**EXERCISE INSTRUCTIONS**. Extract precisely the lines of the entries below, from the first line through the line containing "M['ink'], panel, smooth=0)".

**INFORMATION GIVEN**.
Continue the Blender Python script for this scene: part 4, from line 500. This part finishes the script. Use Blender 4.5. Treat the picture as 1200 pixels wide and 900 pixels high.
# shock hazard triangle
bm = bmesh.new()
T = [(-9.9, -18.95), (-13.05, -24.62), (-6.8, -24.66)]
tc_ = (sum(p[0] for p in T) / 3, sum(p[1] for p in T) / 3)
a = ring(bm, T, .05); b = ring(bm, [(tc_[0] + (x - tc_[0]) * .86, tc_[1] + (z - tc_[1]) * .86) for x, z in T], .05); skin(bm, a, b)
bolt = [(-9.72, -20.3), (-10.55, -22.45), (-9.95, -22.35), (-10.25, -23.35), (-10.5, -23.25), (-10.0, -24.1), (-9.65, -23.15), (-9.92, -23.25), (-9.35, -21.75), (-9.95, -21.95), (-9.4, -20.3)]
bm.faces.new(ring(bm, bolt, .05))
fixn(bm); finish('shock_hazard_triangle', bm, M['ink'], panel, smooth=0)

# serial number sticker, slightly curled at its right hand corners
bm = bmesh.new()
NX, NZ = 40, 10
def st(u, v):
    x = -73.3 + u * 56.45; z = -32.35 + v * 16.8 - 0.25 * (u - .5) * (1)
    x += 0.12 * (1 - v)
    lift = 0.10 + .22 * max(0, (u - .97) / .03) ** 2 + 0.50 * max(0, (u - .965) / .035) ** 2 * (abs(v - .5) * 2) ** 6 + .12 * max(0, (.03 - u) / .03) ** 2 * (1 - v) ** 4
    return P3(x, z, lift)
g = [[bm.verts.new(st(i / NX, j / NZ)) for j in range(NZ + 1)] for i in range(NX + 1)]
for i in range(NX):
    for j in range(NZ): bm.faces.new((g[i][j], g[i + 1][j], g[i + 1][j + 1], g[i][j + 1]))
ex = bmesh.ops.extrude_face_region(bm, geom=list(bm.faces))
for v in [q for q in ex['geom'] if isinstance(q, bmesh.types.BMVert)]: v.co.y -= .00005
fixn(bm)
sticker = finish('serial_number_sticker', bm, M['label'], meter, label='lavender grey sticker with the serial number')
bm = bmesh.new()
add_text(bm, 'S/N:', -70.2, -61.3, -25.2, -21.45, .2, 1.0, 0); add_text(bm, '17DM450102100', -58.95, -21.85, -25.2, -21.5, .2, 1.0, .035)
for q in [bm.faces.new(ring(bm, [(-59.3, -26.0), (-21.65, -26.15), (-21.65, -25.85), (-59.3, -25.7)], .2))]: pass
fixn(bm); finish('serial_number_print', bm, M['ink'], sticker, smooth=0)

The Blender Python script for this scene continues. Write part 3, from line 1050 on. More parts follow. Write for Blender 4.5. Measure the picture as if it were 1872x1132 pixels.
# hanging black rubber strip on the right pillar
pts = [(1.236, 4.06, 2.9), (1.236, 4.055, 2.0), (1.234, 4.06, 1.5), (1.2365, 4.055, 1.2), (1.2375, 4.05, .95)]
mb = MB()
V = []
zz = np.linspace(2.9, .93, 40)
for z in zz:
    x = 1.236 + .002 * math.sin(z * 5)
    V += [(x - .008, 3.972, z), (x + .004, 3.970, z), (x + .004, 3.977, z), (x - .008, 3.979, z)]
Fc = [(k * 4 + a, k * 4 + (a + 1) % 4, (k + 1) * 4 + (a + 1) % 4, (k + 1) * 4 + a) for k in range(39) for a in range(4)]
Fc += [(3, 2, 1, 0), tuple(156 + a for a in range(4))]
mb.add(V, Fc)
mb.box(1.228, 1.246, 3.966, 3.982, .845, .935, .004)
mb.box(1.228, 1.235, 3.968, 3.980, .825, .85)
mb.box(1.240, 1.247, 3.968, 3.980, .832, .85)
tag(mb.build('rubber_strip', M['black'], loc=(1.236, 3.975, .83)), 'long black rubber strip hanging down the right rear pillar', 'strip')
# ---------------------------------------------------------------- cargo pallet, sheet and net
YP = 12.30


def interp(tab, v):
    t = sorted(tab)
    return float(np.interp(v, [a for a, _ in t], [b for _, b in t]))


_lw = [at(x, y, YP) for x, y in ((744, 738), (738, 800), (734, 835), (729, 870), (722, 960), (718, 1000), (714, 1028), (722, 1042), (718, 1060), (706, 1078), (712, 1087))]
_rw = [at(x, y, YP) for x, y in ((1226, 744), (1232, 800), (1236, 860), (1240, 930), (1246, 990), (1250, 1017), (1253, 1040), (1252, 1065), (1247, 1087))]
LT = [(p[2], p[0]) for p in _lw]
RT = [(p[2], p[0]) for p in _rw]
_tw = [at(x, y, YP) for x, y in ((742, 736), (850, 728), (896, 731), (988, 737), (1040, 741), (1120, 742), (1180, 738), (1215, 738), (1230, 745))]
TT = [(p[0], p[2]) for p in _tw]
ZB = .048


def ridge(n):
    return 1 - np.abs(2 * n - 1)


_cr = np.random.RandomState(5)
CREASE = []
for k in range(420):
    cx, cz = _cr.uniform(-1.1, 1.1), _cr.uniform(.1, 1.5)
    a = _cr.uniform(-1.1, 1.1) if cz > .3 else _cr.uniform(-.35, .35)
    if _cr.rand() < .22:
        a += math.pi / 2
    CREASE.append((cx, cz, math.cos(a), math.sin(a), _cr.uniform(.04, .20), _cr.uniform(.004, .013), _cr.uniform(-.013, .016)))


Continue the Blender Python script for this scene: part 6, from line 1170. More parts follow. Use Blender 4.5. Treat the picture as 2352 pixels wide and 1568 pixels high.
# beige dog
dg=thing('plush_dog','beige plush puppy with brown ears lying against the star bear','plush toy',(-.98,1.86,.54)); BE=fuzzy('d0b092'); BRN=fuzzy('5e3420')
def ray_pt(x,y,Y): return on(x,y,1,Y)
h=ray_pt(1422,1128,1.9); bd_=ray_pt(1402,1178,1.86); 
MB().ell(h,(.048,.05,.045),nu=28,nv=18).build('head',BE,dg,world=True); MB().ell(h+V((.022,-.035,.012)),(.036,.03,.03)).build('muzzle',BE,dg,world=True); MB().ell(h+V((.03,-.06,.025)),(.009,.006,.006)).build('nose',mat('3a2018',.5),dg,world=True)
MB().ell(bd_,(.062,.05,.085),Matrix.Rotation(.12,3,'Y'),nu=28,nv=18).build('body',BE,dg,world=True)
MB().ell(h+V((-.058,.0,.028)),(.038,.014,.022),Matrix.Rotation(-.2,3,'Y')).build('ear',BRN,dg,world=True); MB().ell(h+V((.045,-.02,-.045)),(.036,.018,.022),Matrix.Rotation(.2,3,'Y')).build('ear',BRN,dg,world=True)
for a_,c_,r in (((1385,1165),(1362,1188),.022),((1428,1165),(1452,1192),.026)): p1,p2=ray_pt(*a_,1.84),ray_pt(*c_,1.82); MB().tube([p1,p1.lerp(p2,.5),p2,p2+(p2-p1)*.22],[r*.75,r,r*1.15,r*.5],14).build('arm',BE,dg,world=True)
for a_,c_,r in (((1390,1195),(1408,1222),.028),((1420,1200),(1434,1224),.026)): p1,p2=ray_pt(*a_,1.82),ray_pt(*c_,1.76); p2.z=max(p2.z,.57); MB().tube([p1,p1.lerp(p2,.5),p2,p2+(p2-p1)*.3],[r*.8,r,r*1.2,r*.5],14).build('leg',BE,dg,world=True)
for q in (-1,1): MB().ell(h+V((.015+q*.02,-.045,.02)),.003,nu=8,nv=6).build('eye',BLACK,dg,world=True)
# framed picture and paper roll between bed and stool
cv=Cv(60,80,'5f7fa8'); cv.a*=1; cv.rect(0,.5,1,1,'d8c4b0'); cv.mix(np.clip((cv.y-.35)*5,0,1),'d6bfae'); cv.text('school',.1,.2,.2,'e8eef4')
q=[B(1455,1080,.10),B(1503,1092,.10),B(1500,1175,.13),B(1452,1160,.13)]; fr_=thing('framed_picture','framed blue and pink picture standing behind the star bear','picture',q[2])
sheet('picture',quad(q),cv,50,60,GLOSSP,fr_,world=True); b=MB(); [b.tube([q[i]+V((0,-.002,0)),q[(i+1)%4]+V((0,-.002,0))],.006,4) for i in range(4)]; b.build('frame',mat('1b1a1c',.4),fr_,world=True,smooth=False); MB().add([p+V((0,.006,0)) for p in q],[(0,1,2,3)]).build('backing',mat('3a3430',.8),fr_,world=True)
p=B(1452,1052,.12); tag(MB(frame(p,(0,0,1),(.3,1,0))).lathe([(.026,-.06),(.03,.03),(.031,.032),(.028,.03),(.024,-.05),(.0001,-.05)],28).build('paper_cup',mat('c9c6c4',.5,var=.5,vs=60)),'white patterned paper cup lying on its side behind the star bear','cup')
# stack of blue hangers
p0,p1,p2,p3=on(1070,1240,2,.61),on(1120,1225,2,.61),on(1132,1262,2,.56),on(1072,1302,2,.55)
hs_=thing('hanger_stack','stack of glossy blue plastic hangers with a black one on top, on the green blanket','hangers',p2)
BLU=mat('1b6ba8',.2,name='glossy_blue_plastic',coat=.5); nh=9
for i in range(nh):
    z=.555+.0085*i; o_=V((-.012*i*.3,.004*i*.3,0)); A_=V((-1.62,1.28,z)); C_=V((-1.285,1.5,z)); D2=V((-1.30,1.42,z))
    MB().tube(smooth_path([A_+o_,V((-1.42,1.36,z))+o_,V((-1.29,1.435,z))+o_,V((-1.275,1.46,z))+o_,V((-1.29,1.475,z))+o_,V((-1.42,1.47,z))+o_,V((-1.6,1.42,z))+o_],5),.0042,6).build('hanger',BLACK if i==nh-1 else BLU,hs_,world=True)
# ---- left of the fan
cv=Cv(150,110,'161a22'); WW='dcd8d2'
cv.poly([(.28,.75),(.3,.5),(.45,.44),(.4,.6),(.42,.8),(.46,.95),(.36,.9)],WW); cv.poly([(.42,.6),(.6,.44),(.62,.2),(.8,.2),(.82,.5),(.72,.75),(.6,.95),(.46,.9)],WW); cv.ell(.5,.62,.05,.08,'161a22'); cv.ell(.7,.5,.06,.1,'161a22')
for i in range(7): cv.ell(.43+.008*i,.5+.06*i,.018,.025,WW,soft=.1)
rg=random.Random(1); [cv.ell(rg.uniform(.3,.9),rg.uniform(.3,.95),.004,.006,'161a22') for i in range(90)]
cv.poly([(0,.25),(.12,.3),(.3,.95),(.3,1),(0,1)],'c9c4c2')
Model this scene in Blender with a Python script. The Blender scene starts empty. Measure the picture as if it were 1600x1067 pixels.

**SOLUTION FOR THIS EXERCISE**.
Continue the Blender Python script for this scene: part 4, from line 500. This part finishes the script. Use Blender 4.5. Treat the picture as 1200 pixels wide and 900 pixels high.
# shock hazard triangle
bm = bmesh.new()
T = [(-9.9, -18.95), (-13.05, -24.62), (-6.8, -24.66)]
tc_ = (sum(p[0] for p in T) / 3, sum(p[1] for p in T) / 3)
a = ring(bm, T, .05); b = ring(bm, [(tc_[0] + (x - tc_[0]) * .86, tc_[1] + (z - tc_[1]) * .86) for x, z in T], .05); skin(bm, a, b)
bolt = [(-9.72, -20.3), (-10.55, -22.45), (-9.95, -22.35), (-10.25, -23.35), (-10.5, -23.25), (-10.0, -24.1), (-9.65, -23.15), (-9.92, -23.25), (-9.35, -21.75), (-9.95, -21.95), (-9.4, -20.3)]
bm.faces.new(ring(bm, bolt, .05))
fixn(bm); finish('shock_hazard_triangle', bm, M['ink'], panel, smooth=0)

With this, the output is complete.